O que parecia vago e improvável ganhou relevância jurídica até o ponto de a Suprema Corte ter de chamar um advogado para defender a tal ideia. Caso fique entendido que a Lei Anti-Embargo também se aplique ao caso do Obamacare, nem mesmo a Suprema Corte poderá entrar no mérito de sua constitucionalidade até sua implantação. Só a partir do devido recolhimento de impostos para seu subsídio e da aplicação de multas fiscais para aqueles que a desrespeitarem.

No entanto quase ninguém acredita que uma lei de 1867 possa adiar o julgamento mais importante da Suprema Corte desde Gore x Bush, em 2000. Nem o próprio Robert Long. Em palestra realizada no início desta semana no Centro de Justiça da Georgetown University, em Washington D.C., Long disse que aparentemente nenhum dos juízes da Suprema Corte parecia convencido de que a Lei Anti-Embargo pudesse manter a Corte longe da ação até 2015.

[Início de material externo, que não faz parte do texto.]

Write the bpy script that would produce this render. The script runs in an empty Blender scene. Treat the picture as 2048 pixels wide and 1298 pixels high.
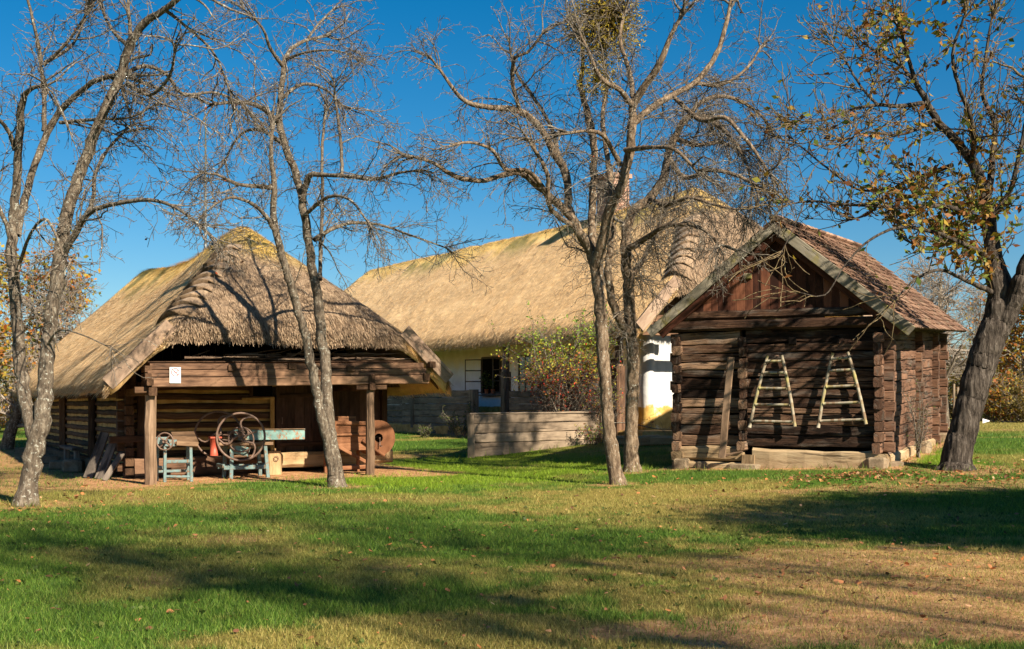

Até mesmo a administração Obama havia desistido de insisitir neste argumento. Long estava lá apenas por uma tradição legal nos EUA: a dos argumentos órfãos (orphan arguments), quando o juiz é obrigado a nomear um advogado para se ocupar da defesa de uma posição jurídica que nenhuma das partes está disposta a apoiar.

Como Long fez uma defesa brilhante, elogiada até mesmo pelo discreto presidente da Suprema Corte, John Roberts Jr., comentaristas da TV americana avaliaram que um novo obstáculo surgira no caminho dos opositores da nova lei. Porém, o próprio Robert Long foi o primeiro a desmerecer, fora do Plenário, que a decisão do tribunal, seja qual for, seja adiada até 2015.

Questionado sobre a expectativa do fracasso de sua argumentação, Long disse à imprensa dos EUA que “não havia cliente para dar a má notícia”.

“Não tenho cliente neste caso, não tenho a quem dar a má notícia”, brincou Long. “A função ali era apenas iluminar todos os lados juridicamente válidos da questão”, explicou.